Alessandro Sartori ha sviluppato il “Techmerino”, un blazer lavabile in lavatrice che basta appendere perché si asciughi. E la linea Oasi Zegna, la collezione di tessuti d’alta gamma, è tinta con foglie, erbe e radici raccolte in loco. Quanto è importante l'innovazione tessile per il vostro marchio?
 
“Abbiamo circa una dozzina di persone che lavorano allo sviluppo di nuovi materiali da Zegna. Oasi era in realtà qualcosa che avevamo nel cassetto da una decina d’anni, ma i tempi per proporla non erano maturi. Però alla fine, quando l’abbiamo mostrata, il successo è stato fenomenale! Può essere una linea che non vende tanto, ma il messaggio che comunica è molto forte. La realizziamo totalmente noi, tutti i colori usati provengono da dove veniamo; è unica – è impossibile replicarla con colorazioni chimiche.
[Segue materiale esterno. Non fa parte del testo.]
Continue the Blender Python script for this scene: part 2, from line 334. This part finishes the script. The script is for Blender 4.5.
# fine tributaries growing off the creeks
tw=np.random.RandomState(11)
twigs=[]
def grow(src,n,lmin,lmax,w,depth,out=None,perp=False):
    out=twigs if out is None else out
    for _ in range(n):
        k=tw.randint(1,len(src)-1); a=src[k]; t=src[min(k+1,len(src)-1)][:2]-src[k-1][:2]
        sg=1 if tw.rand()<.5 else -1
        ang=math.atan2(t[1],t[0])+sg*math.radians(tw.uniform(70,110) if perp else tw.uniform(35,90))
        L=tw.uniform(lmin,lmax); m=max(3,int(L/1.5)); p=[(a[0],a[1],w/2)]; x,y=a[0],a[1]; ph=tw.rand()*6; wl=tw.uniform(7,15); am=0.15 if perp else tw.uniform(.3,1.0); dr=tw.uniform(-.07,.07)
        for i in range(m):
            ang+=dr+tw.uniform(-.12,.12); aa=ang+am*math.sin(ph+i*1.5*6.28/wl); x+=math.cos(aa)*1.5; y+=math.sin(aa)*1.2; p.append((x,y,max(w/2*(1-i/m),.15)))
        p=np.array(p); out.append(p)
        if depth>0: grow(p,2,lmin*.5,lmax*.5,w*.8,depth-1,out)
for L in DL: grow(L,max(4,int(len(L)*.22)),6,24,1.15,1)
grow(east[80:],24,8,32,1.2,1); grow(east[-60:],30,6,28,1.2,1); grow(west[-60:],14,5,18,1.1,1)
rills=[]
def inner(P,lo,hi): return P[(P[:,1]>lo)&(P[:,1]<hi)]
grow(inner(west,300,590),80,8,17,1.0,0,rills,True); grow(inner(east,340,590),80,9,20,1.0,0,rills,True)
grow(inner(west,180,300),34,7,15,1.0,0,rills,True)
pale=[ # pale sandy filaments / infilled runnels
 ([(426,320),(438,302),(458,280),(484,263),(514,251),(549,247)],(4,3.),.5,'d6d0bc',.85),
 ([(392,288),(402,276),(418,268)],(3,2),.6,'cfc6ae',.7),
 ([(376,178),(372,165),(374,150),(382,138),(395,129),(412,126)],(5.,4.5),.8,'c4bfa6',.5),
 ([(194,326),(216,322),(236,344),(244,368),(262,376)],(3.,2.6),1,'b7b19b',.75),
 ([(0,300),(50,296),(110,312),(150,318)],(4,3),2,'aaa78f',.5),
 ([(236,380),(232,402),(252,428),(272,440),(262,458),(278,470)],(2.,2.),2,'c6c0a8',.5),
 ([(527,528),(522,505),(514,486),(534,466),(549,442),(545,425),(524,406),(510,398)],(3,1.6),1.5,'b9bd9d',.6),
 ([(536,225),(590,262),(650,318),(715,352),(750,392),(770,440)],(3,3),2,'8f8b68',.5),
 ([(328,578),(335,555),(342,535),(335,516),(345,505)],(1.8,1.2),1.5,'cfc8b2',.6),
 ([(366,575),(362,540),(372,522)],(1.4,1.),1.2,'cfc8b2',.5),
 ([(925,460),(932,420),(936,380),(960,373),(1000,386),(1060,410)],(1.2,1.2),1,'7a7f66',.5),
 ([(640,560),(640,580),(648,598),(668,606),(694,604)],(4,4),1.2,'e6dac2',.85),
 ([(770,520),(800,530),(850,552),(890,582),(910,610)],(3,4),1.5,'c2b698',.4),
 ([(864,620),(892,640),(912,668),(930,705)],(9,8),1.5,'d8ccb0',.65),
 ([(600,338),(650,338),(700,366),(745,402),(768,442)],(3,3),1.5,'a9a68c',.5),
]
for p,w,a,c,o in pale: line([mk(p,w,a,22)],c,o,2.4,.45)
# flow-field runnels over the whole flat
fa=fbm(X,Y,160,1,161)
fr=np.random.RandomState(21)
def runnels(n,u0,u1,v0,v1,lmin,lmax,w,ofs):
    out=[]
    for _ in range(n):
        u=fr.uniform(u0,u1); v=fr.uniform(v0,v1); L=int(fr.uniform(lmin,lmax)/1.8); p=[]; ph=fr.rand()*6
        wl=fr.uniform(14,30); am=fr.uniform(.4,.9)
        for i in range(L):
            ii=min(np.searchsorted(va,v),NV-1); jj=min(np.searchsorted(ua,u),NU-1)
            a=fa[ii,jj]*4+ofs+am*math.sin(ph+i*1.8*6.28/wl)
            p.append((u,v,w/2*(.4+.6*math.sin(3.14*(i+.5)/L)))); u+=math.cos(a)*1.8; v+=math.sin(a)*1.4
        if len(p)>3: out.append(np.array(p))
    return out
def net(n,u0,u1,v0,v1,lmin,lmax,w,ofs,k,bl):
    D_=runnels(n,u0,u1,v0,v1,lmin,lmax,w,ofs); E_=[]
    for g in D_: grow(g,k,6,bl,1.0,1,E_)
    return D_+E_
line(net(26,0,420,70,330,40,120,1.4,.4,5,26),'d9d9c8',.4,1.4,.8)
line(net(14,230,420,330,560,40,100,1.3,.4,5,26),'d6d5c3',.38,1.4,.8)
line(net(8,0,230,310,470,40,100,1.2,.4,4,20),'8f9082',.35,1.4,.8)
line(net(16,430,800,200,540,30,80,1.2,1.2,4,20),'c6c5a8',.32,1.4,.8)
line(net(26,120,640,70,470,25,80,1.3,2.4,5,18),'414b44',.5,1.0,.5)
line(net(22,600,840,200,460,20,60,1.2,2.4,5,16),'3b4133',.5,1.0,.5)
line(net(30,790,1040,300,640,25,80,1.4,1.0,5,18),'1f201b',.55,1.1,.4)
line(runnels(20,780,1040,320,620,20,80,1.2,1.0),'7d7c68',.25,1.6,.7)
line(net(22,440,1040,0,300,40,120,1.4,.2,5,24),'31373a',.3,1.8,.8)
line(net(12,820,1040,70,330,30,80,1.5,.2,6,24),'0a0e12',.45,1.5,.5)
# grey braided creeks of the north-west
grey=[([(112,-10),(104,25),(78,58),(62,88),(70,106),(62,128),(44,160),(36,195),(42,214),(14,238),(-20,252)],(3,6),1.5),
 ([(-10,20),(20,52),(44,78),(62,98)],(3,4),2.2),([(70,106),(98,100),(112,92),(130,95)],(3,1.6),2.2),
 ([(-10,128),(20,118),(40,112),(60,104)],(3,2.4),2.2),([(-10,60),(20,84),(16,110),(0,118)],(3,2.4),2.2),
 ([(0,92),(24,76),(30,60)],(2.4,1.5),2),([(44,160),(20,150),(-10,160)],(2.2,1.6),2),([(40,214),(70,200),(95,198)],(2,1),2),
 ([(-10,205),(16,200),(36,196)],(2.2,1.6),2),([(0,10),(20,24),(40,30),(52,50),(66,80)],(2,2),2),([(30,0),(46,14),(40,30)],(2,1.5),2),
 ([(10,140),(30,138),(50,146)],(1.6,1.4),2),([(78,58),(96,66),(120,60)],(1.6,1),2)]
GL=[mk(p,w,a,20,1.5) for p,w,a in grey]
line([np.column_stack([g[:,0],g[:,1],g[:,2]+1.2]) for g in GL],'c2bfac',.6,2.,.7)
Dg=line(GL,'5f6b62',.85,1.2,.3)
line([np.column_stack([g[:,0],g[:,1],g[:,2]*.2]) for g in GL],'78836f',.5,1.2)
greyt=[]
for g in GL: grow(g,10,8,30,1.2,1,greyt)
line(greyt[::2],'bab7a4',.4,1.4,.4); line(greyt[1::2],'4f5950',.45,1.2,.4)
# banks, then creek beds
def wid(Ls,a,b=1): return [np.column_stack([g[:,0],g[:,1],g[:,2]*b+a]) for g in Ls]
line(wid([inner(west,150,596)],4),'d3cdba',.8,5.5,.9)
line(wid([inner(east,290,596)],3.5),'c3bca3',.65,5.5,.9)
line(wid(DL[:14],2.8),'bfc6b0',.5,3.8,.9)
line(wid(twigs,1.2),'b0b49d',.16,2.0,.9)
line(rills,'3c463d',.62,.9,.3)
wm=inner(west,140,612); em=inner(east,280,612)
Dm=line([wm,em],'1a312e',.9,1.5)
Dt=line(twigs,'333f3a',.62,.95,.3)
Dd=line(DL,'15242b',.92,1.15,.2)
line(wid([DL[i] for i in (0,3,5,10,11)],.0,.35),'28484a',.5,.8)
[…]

Una foto della campagna pubblicitaria "Defining Moments" con Dev Patel e Javier Bardem - Ermenegildo Zegna


Cosa state facendo per la sostenibilità?
 
“Oasi è un buon esempio. Quasi tutti i nostri tessuti sono naturali e prodotti internamente nelle nostre fabbriche. Dove l’energia è prodotta dalle nostre due centrali idroelettriche. Questa è pura sostenibilità. Siamo stati stupidi a non comunicarlo prima. Lo stiamo facendo da decenni!”, ha puntualizzato Gildo, uno dei quattro membri della terza generazione della famiglia Zegna, che dirige ancora il business aziendale.
 
Nel 1918, il fondatore Ermenegildo Zegna sognava di creare i migliori tessuti possibili quando ha iniziato a lavorare disponendo di soli quattro telai. Il figlio di Gildo, Edoardo, è entrato in azienda nel 2015, dopo aver lavorato nel retail in America. Zegna ha qualche regola aziendale, come nel caso dei discendenti di Salvatore Ferragamo, che limita rigorosamente l'ingresso nel business familiare ad un solo membro di ogni ramo della famiglia?
 
“Quella è una loro scelta. Noi abbiamo regole rigide e regolamenti severi in termini di governance. I membri della famiglia devono essere laureati e parlare delle lingue straniere. Devono possedere le capacità necessarie per svolgere il lavoro che potrebbe esser loro offerto. E devono aver lavorato all’estero per 5 anni. Lavori seri, in modo che possano entrare in azienda possedendo già una certa esperienza e anzianità di servizio. Non bullshit jobs, cioè lavoretti del cavolo – come gli stage come PR a New York per un paio di stagioni!”.